AIM: Word for word, give the material below again, minus any images.

INPUT DATA:
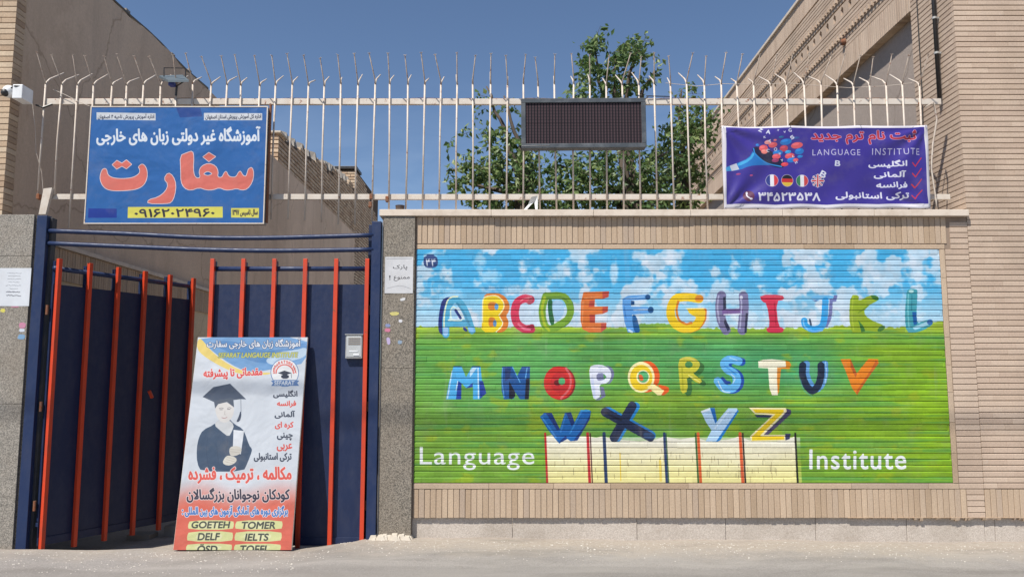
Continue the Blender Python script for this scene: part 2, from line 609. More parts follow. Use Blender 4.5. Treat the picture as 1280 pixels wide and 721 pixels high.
# ------------------------------------------------------------------ materials
BEIGE = [(0.45, 0.335, 0.255), (0.52, 0.395, 0.305), (0.545, 0.42, 0.325), (0.60, 0.47, 0.365), (0.48, 0.36, 0.27)]
M_brick = mat_brick("beige_brick", BEIGE, 0.65, stain=0.36)
M_soldier = mat_brick("tan_brick", [(0.40, 0.29, 0.195), (0.50, 0.375, 0.265), (0.49, 0.37, 0.265), (0.57, 0.435, 0.31), (0.41, 0.32, 0.25)], 0.8, stain=0.3)
M_brick_old = mat_brick("old_brick", [(0.40, 0.28, 0.19), (0.52, 0.38, 0.26), (0.58, 0.44, 0.31), (0.64, 0.51, 0.37), (0.38, 0.27, 0.19)], 0.9, stain=0.35)
M_mortar = mat_plain("mortar", (0.28, 0.21, 0.16), 0.95, dirt=0.4, scale=8, bmp=0.4, spec=0.1)
M_mortar_dark = mat_plain("dark_mortar", (0.10, 0.075, 0.058), 0.95, dirt=0.4, scale=8, bmp=0.4, spec=0.1)
M_coping = mat_plain("stone_coping", (0.62, 0.53, 0.44), 0.8, dirt=0.45, dirtcol=(0.25, 0.17, 0.1), scale=7, bmp=0.3)
M_plaster = None
def plaster(name, c1, c2, scale=0.5, streak=0.5):
    m, n, p = nodes(name)
    v = wpos(n)
    a = noise(n, scale, 7, 0.6, wpos(n, (1, 1, 0.35)))
    c = mix(n, ramp(n, a, 0.3, 0.7), (*c1, 1), (*c2, 1))
    s_ = ramp(n, noise(n, 2.2, 6, 0.65, wpos(n, (1, 1, 0.12))), 0.5, 0.75)
    k = N(n, "ShaderNodeMath", operation='MULTIPLY'); n.links.new(s_, k.inputs[0]); k.inputs[1].default_value = streak
    c = mix(n, k.outputs[0], c, tuple(x*0.62 for x in c1) + (1,))
    c = mix(n, ramp(n, noise(n, .8, 5, .6, v, .8), .52, .60, (0, 0, 0, 1), (.30, .30, .30, 1)), c, tuple(x*1.12 for x in c1) + (1,))
    c = mix(n, ramp(n, noise(n, 1.1, 8, .7, wpos(n, (1, 1, .22)), .3), .60, .70, (0, 0, 0, 1), (.45, .45, .45, 1)), c, (c1[0]*.55, c1[1]*.45, c1[2]*.38, 1))
    vk = N(n, "ShaderNodeTexVoronoi", Scale=0.55, feature='DISTANCE_TO_EDGE')
    nk = N(n, "ShaderNodeTexNoise", Scale=2.0, Detail=7); n.links.new(v, nk.inputs['Vector'])
    mk = mix(n, .35, v, nk.outputs['Color']); n.links.new(mk, vk.inputs['Vector'])
    c = mix(n, ramp(n, vk.outputs['Distance'], .0015, .005, (.5, .5, .5, 1), (0, 0, 0, 1)), c, (c1[0]*.35, c1[1]*.3, c1[2]*.26, 1))
    c = mix(n, 0.6, c, ramp(n, noise(n, 25, 5, 0.7, v), 0.3, 0.75, (0.8, 0.8, 0.8, 1), (1.1, 1.1, 1.1, 1)), 'MULTIPLY')
    n.links.new(c, p.inputs['Base Color'])
    p.inputs['Roughness'].default_value = 0.95
    p.inputs['Specular IOR Level'].default_value = 0.1
    bump(n, p, noise(n, 30, 7, 0.7, v), 0.5, 0.01)
    return m
M_plaster = plaster("clay_plaster", (0.70, 0.55, 0.42), (0.56, 0.43, 0.32), streak=0.6)
M_grey_plaster = plaster("grey_plaster", (0.34, 0.285, 0.25), (0.37, 0.31, 0.27), 0.6, 0.2)
M_yard_wall = plaster("yard_wall_plaster", (0.66, 0.56, 0.40), (0.60, 0.50, 0.36), 1.5, 0.3)

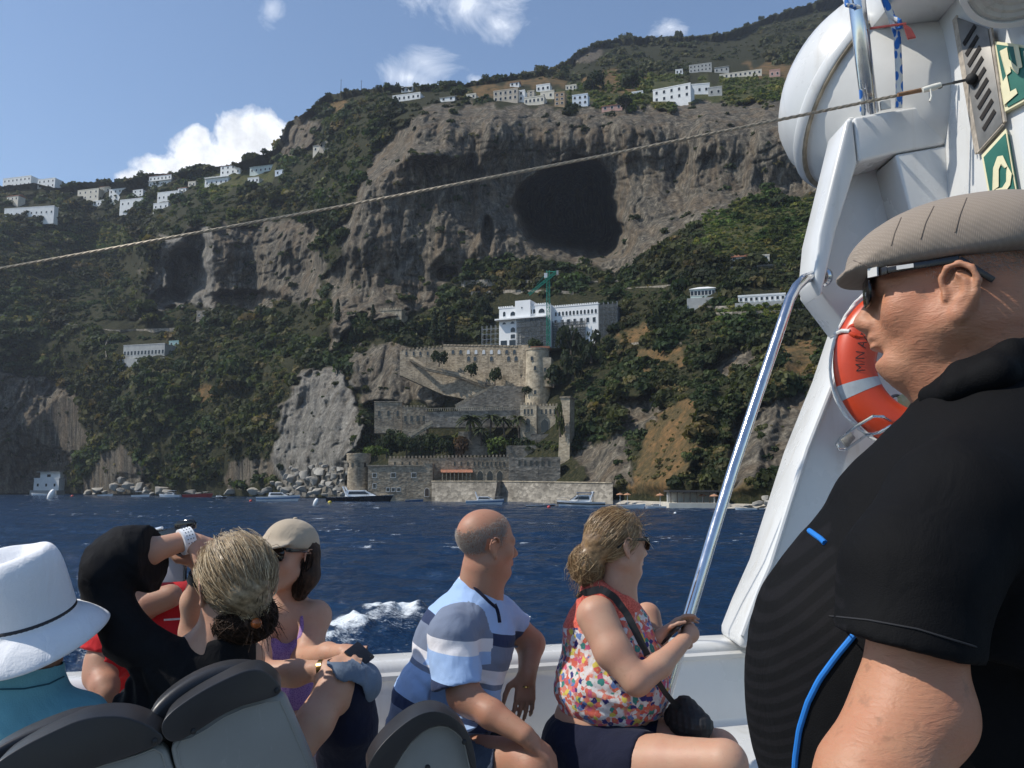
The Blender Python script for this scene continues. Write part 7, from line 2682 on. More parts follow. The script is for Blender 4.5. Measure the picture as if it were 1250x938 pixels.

ANSWER BELOW:
Continue the Blender Python script for this scene: part 2, from line 609. More parts follow. Use Blender 4.5. Treat the picture as 1280 pixels wide and 721 pixels high.
# ------------------------------------------------------------------ materials
BEIGE = [(0.45, 0.335, 0.255), (0.52, 0.395, 0.305), (0.545, 0.42, 0.325), (0.60, 0.47, 0.365), (0.48, 0.36, 0.27)]
M_brick = mat_brick("beige_brick", BEIGE, 0.65, stain=0.36)
M_soldier = mat_brick("tan_brick", [(0.40, 0.29, 0.195), (0.50, 0.375, 0.265), (0.49, 0.37, 0.265), (0.57, 0.435, 0.31), (0.41, 0.32, 0.25)], 0.8, stain=0.3)
M_brick_old = mat_brick("old_brick", [(0.40, 0.28, 0.19), (0.52, 0.38, 0.26), (0.58, 0.44, 0.31), (0.64, 0.51, 0.37), (0.38, 0.27, 0.19)], 0.9, stain=0.35)
M_mortar = mat_plain("mortar", (0.28, 0.21, 0.16), 0.95, dirt=0.4, scale=8, bmp=0.4, spec=0.1)
M_mortar_dark = mat_plain("dark_mortar", (0.10, 0.075, 0.058), 0.95, dirt=0.4, scale=8, bmp=0.4, spec=0.1)
M_coping = mat_plain("stone_coping", (0.62, 0.53, 0.44), 0.8, dirt=0.45, dirtcol=(0.25, 0.17, 0.1), scale=7, bmp=0.3)
M_plaster = None
def plaster(name, c1, c2, scale=0.5, streak=0.5):
    m, n, p = nodes(name)
    v = wpos(n)
    a = noise(n, scale, 7, 0.6, wpos(n, (1, 1, 0.35)))
    c = mix(n, ramp(n, a, 0.3, 0.7), (*c1, 1), (*c2, 1))
    s_ = ramp(n, noise(n, 2.2, 6, 0.65, wpos(n, (1, 1, 0.12))), 0.5, 0.75)
    k = N(n, "ShaderNodeMath", operation='MULTIPLY'); n.links.new(s_, k.inputs[0]); k.inputs[1].default_value = streak
    c = mix(n, k.outputs[0], c, tuple(x*0.62 for x in c1) + (1,))
    c = mix(n, ramp(n, noise(n, .8, 5, .6, v, .8), .52, .60, (0, 0, 0, 1), (.30, .30, .30, 1)), c, tuple(x*1.12 for x in c1) + (1,))
    c = mix(n, ramp(n, noise(n, 1.1, 8, .7, wpos(n, (1, 1, .22)), .3), .60, .70, (0, 0, 0, 1), (.45, .45, .45, 1)), c, (c1[0]*.55, c1[1]*.45, c1[2]*.38, 1))
    vk = N(n, "ShaderNodeTexVoronoi", Scale=0.55, feature='DISTANCE_TO_EDGE')
    nk = N(n, "ShaderNodeTexNoise", Scale=2.0, Detail=7); n.links.new(v, nk.inputs['Vector'])
    mk = mix(n, .35, v, nk.outputs['Color']); n.links.new(mk, vk.inputs['Vector'])
    c = mix(n, ramp(n, vk.outputs['Distance'], .0015, .005, (.5, .5, .5, 1), (0, 0, 0, 1)), c, (c1[0]*.35, c1[1]*.3, c1[2]*.26, 1))
    c = mix(n, 0.6, c, ramp(n, noise(n, 25, 5, 0.7, v), 0.3, 0.75, (0.8, 0.8, 0.8, 1), (1.1, 1.1, 1.1, 1)), 'MULTIPLY')
    n.links.new(c, p.inputs['Base Color'])
    p.inputs['Roughness'].default_value = 0.95
    p.inputs['Specular IOR Level'].default_value = 0.1
    bump(n, p, noise(n, 30, 7, 0.7, v), 0.5, 0.01)
    return m
M_plaster = plaster("clay_plaster", (0.70, 0.55, 0.42), (0.56, 0.43, 0.32), streak=0.6)
M_grey_plaster = plaster("grey_plaster", (0.34, 0.285, 0.25), (0.37, 0.31, 0.27), 0.6, 0.2)
M_yard_wall = plaster("yard_wall_plaster", (0.66, 0.56, 0.40), (0.60, 0.50, 0.36), 1.5, 0.3)

The Blender Python script for this scene continues. Write part 7, from line 2682 on. More parts follow. The script is for Blender 4.5. Measure the picture as if it were 1250x938 pixels.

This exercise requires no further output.